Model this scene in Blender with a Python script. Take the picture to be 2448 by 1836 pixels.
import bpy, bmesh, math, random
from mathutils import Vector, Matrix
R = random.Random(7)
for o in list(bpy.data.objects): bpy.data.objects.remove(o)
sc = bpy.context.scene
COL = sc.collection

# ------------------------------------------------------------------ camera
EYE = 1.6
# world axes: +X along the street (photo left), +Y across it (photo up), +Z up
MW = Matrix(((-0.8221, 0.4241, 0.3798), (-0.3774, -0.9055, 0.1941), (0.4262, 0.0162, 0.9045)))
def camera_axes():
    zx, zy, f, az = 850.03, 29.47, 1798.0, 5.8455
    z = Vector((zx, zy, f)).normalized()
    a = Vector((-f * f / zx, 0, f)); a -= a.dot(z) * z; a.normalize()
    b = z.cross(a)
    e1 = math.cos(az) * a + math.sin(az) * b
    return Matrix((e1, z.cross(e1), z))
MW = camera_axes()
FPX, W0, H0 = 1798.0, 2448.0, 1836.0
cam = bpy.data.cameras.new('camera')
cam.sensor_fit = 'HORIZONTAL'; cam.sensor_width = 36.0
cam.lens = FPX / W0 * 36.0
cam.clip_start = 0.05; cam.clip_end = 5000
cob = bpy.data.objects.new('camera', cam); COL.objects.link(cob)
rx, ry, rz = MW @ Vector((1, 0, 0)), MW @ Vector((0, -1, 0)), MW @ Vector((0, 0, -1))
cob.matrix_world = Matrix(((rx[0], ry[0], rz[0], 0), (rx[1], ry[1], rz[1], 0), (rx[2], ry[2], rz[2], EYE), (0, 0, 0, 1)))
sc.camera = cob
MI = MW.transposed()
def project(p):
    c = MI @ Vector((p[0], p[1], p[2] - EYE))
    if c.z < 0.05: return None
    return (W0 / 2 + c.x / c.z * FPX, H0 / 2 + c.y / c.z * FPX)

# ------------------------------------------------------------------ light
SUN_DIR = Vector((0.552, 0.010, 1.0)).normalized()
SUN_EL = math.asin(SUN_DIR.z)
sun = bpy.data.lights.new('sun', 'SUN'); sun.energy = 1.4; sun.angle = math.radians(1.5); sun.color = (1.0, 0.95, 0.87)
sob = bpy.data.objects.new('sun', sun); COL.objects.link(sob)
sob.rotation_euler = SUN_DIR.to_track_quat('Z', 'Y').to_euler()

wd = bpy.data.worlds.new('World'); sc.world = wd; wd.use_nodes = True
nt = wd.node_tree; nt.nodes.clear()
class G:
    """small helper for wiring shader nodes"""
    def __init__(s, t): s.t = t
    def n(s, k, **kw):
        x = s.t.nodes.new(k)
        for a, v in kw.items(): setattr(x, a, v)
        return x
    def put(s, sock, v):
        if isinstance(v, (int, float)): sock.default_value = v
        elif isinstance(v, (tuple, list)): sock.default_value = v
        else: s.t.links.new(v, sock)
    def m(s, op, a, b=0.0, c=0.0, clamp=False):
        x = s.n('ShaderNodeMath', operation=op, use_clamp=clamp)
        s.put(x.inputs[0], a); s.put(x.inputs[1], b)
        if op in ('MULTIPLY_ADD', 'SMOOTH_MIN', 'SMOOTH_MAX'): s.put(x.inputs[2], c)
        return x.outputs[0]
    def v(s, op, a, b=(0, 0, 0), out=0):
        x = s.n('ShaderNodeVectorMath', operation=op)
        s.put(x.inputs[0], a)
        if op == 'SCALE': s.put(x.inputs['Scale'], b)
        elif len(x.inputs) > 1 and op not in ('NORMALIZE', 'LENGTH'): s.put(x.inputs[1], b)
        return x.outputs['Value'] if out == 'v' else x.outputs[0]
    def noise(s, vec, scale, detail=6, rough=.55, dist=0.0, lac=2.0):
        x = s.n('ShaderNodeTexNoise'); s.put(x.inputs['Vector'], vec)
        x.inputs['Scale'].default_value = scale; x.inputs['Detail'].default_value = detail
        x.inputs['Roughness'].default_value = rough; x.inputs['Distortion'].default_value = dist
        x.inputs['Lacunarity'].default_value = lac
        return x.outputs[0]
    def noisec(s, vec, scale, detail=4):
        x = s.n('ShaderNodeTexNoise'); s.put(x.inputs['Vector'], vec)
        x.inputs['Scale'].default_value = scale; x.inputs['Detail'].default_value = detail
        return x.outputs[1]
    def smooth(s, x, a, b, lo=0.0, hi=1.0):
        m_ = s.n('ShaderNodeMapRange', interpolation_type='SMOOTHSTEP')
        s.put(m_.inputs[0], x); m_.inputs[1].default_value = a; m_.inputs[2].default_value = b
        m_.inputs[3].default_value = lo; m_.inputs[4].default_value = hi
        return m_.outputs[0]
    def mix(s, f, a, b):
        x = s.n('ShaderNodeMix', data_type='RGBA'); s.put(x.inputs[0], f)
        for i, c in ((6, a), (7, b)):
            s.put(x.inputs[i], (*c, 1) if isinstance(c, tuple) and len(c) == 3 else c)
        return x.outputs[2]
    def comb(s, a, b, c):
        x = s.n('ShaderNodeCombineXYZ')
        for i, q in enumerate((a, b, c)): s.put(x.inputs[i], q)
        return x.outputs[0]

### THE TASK
Determine the count of lines in the data above with the string "scene" in them, and give that count alone.

### RESPONSE TO THIS EXERCISE
2